What Is a Building and Loan Association?

Building and loan associations were mutually held financial institutions that greatly increased the accessibility of home loans from the 1830s to the 1930s. Guided by a spirit of “mutual self-help,” participants pooled their money—generally within small, regional B&Ls—and in turn became eligible to receive dividends and take out a mortgage. From the mid-1930s onward, B&Ls began morphing into federal savings and loan institutions, which had a charter from the U.S. government and relied on federal deposit insurance.

How a Building and Loan Association Worked

A building and loan association, also known as a thrift, got its start when a pool of individuals agreed to pay a membership fee and subscribed to a certain number of shares that had a predetermined maturity value. The members were then obliged to pay a certain amount each month until the maturity value of their shares had been reached.

If an individual took out five shares, each with a maturity value of $600, they would be able to take out a loan for up to $3,000. Because of limitations in the amount of capital these associations held, members would generally have to take turns—or, more specifically, outbid the other members—in order to take out a home loan. If they still owed money on the shares, they would continue to pay them off until the note was canceled.

Building and loan associations became federally regulated after the Great Depression, morphing into the federal savings and loan associations we know today.

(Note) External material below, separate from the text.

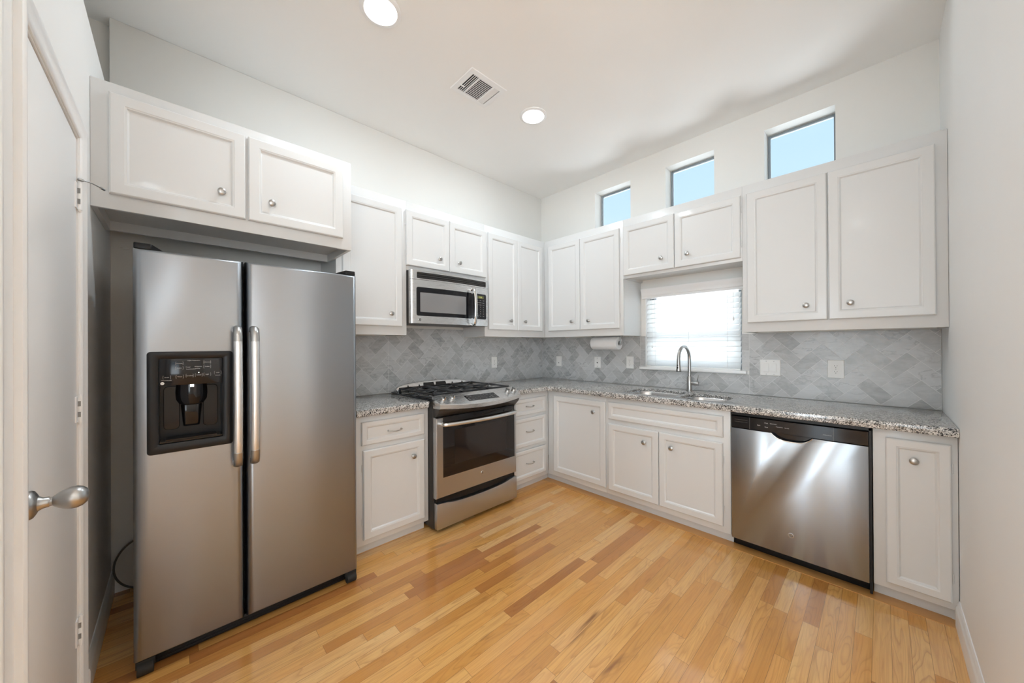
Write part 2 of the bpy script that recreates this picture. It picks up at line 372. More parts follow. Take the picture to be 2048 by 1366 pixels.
def frame_rect(fr, a, b, c, e, t, d0, d1):
    return MB(fr).box((a, d0, b), (a + t, d1, e)).box((c - t, d0, b), (c, d1, e)).box((a + t, d0, b), (c - t, d1, b + t)).box((a + t, d0, e - t), (c - t, d1, e))
side = ['leftmost small high window above the corner cabinets', 'middle small high window above the sink cabinets', 'rightmost small high window above the tall cabinets']
for k, (a, b, c, e) in enumerate(CL):
    w = thing('window_%d' % (k + 1), ((a + c) / 2, .11, b), side[k], 'window'); struct(w)
    frame_rect(FS, a, b, c, e, .016, -.152, -.122).build('window_frame', M['bronze'], w, bevel=.003)
    MB(FS).box((a + .014, -.139, b + .014), (c - .014, -.135, e - .014)).build('pane', M['glass'], w)
w = thing('window_4', (1.69, .1, 1.085), 'window over the sink behind the white blind', 'window'); struct(w)
a, b, c, e = SW
frame_rect(FS, a, b, c, e, .045, -.14, -.095).build('window_frame', M['bronze'], w, bevel=.003)
MB(FS).box((a + .04, -.135, 1.325), (c - .04, -.09, 1.372)).build('meeting_rail', M['bronze'], w, bevel=.003)
MB(FS).box((a + .04, -.12, b + .04), (c - .04, -.116, e - .04)).build('pane', M['glass'], w)
MB(FS).rects([(1.246, 1.072, 2.118, 1.098, -.09), (1.246, 1.072, 2.118, 1.098, .028), (1.250, 1.076, 2.114, 1.094, .034)]).build('window_sill', M['trim'], w, bevel=.002)

# baseboards
def baseboard(name, fn, a, b):
    prof = [(0, 0), (.014, 0), (.014, .082), (.012, .090), (.0085, .096), (.0085, .106), (.005, .114), (.003, .118), (0, .118)]
    return struct(MB().prism(prof, fn, a, b).build(name, M['trim']))
baseboard('baseboard_right', lambda d, z, s: (WX - d, s, z), -2.1, -.612)
baseboard('baseboard_front', lambda d, z, s: (s, DWY + d, z), 0, .76)
baseboard('baseboard_left', lambda d, z, s: (d, s, z), DWY, -2.43)
struct(MB().box((.56, -.640, 0), (3.06, -.556, .0025)).build('trim_1', M['oak']), 'oak border strip along the sink cabinets')

# pantry door, casing
d = thing('door_1', (DX1, DWY, 0), 'white pantry door with egg shaped knob', 'door'); struct(d)
MB(FD).box((DX0 + .003, -.045, .01), (DX1 - .003, -.004, DZ1 - .003)).build('door_leaf', M['trim'], d, bevel=.002)
for z in (.307, 1.09, 1.845):
    h = MB(FD).tube([(DX0 + .001, .004, z - .048), (DX0 + .001, .004, z + .048)], .0062, 10)
    for zz in (-.05, .05): h.tube([(DX0 + .001, .004, z + zz - .004), (DX0 + .001, .004, z + zz + .004)], .0045, 8)
    h.box((DX0 - .004, -.004, z - .045), (DX0 + .03, -.001, z + .045))
    hh = h.build('hinge', M['trim'], d)
    s_ = MB(FD)
    for zz in (-.019, .019): s_.box((DX0 + .0068, -.003, z + zz - .009), (DX0 + .0078, .006, z + zz + .009))
    s_.build('hinge_gap', M['grey'], hh)
KX, KZ = 1.455, .938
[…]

The first building and loan associations were structured as “terminating,” or closed-ended, plans that expired when all of the loans it made were repaid. However, by the mid-1800s so-called “serial plans” came into existence, which periodically issued new shares that had their own termination date. Eventually, these gave way to “permanent plans,” where members could join whenever they wished.

History of Building and Loan Associations

Building and loans were influenced by the British building societies that became prevalent in the United Kingdom during the Industrial Revolution. The large down payments and short repayment periods—often five years or less—required by depository banks proved a significant hurdle to middle-class homeownership. The building societies circumvented the traditional banking system by allowing members to buy shares and borrow against their value when they purchased a home.

Two English-born factory workers formed the first American building and loan association in Philadelphia in 1831. Soon these local cooperatives would spring up throughout the Northeast and Mid-Atlantic. By the 1870s, building and loans had popped up in the majority of states.

The growth of B&Ls was fueled by the rising income of skilled laborers around this time. While they typically couldn’t afford the hefty down payment needed for a bank loan, their increased earnings made it possible to buy real estate though this alternate source of funds.

The use of building and loan associations reached its apex in 1927, when 12,804 of them were scattered across the country, serving more than 11 million members. Within a decade, however, that influence would be greatly diminished.

Building and Loans vs. Savings and Loans

In response to the Great Depression and the resulting deterioration of B&L balance sheets, the government began offering charters for a new type of lender: federal savings and loan institutions. While the industry was reluctant to accept federal regulation at first, the benefits eventually became apparent.

For one, cash-strapped S&Ls could borrow from the Federal Home Loan Bank Board, established in 1932 by the Federal Home Loan Bank Act, in order to shore up their capital. In addition, the Federal Savings and Loan Insurance Corporation, or FSLIC, aimed to stabilize thrifts by guaranteeing deposits made by its members.